There is a warning from Tim Duy that the Fed views inflation as being in the danger zone. This does not mean the Fed is right. It does not mean the Fed is wrong. But it means the Fed will likely take down the stock market.
The capitalist fear of workers making too much money is now coupled with the Fed’s understanding that bonds are collateral, in such massive amounts that they simply cannot tolerate large jumps in long interest rates.
By hitting the short rates hard, the Fed will give confidence to those in the bond market that long bonds are still worth buying. If there is an inversion, oh well.
This is what came from the Fed itself, even though it is not reaching its 2% inflation target:
In gauging the appropriate path for monetary policy over the next few years, the FOMC will continue to strike a balance between avoiding an overheated economy and bringing PCE price inflation to 2 percent on a sustained basis.
It is pretty clear that 2 percent is a ceiling, not a target. Overheating is new language for the Fed. Stock market investors most likely should take those words seriously. The Fed is heating up to the threat of overheating.
As Tim Duy says, the Fed, through Lael Brainard, views headwinds to a heated economy as now becoming tailwinds.

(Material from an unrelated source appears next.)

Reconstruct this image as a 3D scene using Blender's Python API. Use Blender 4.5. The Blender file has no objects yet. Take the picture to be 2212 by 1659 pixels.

Professor Duy warns of an increase from three hikes to more hikes and responded to Brainard’s words this way:
Yeah, that’s not a coincidence. That’s kind of hitting us over the heads to prepare ourselves for changes in the forecasts and the statement with the next FOMC meeting. First thought is that we will see the “overheating” language appear in the statement, which is to be interpreted as a warning that while they intended to maintain gradual rate hikes, it is more likely that incoming data will trigger an increase rather than decrease the pace of hikes.
Duy says fundamental changes are coming. Hikes will be fast or blunt body blows. Or both. Duy is saying the gradualism is over.